Faith pleases God because it comes by hearing the Word of God (Romans 10:17). How could God be pleased with us when we don’t believe what He has said? Faith is receiving the Word of God and believing that everything He has said is true and will come to pass. God has no pleasure in those who doubt Him and His Word.
So Jesus answered and said to them, “Have faith in God. For assuredly, I say to you, whoever says to this mountain, ‘Be removed and be cast into the sea,’ and does not doubt in his heart, but believes that those things he says will be done, he will have whatever he says.” (Mark 11:22-23)

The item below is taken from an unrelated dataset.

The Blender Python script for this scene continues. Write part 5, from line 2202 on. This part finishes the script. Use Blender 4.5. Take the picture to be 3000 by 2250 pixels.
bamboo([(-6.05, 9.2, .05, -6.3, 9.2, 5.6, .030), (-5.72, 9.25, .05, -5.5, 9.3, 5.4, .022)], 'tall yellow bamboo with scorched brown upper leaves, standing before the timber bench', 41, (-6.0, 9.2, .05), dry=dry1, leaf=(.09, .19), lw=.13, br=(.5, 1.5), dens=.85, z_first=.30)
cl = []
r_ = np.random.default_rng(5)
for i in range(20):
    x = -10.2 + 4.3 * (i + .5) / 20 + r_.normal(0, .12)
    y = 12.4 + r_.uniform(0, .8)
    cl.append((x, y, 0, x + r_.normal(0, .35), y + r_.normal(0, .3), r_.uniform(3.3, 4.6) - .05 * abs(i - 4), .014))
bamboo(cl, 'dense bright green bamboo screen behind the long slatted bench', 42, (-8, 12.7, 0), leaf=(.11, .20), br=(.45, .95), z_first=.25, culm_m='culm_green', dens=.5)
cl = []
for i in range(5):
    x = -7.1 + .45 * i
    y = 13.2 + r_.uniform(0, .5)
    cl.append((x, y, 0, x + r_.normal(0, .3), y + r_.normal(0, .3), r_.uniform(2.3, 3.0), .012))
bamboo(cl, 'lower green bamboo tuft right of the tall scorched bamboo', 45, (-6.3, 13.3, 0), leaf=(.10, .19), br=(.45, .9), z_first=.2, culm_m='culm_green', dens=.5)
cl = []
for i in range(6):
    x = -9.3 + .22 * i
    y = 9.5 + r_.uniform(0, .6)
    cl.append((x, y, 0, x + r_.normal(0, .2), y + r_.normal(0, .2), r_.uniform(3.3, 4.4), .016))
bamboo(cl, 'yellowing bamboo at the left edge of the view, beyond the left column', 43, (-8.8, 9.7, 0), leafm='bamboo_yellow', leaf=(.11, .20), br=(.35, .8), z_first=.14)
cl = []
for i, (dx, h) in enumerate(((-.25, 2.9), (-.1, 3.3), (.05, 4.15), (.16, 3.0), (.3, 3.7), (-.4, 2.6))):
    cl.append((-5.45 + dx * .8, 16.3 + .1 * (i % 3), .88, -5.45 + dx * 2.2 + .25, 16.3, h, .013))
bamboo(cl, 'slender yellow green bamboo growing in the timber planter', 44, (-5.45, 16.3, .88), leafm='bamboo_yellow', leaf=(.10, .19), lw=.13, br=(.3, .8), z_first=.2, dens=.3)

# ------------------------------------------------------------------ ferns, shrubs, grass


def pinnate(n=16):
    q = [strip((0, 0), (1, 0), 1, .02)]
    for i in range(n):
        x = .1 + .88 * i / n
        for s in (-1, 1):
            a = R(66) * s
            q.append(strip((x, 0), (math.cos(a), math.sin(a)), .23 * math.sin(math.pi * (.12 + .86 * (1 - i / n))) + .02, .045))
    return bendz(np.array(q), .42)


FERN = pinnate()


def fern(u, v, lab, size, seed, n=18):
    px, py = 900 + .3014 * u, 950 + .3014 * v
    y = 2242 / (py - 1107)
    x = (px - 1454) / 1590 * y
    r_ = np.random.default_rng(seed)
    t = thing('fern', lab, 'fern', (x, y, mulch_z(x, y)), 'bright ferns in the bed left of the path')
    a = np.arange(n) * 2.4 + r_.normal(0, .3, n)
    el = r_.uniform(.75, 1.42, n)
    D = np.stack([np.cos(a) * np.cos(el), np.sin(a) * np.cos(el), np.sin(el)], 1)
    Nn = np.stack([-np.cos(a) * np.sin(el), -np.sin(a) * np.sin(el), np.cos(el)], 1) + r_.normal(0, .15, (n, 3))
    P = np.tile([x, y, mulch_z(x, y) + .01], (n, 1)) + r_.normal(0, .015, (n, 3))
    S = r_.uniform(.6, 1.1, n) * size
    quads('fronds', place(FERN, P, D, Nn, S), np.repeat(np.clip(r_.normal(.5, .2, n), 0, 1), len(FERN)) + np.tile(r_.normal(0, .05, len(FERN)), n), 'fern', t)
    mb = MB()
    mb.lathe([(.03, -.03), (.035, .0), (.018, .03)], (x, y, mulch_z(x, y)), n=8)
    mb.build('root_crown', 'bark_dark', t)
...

But let him ask in faith, with no doubting, for he who doubts is like a wave of the sea driven and tossed by the wind. For let not that man suppose that he will receive anything from the Lord. (James 1:6-7)
The Greek word for “doubt,” diakrino, literally means to be of two judgments. Part of you says Yes, part of you says No — it is a mixed signal that adds up to unbelief. Some Christians try to sanctify their doubt as a sort of godly humility. To them, the certainty of faith is an arrogant thing. However, the Scriptures teach that God rewards those who seek Him with the whole heart, believing they will find Him, just as He promised. But there is no guarantee for those who doubt; they should not expect to receive anything from the Lord.

Fortunately, when we find ourselves in doubt, we can turn to the Lord, just as the father of demonized boy did. Jesus said to him, “If you can believe, all things are possible to him who believes.” The man answered, “I believe; help my unbelief.” We can take our doubts to Jesus and ask Him to do something about them. We can get into the Word and ask the Holy Spirit to reveal to us the mind of Christ. Faith will come, and that pleases God.

Faith — believing God and His Word — pleases God. Seek Him with all your heart, and you will receive the reward: You will find Him.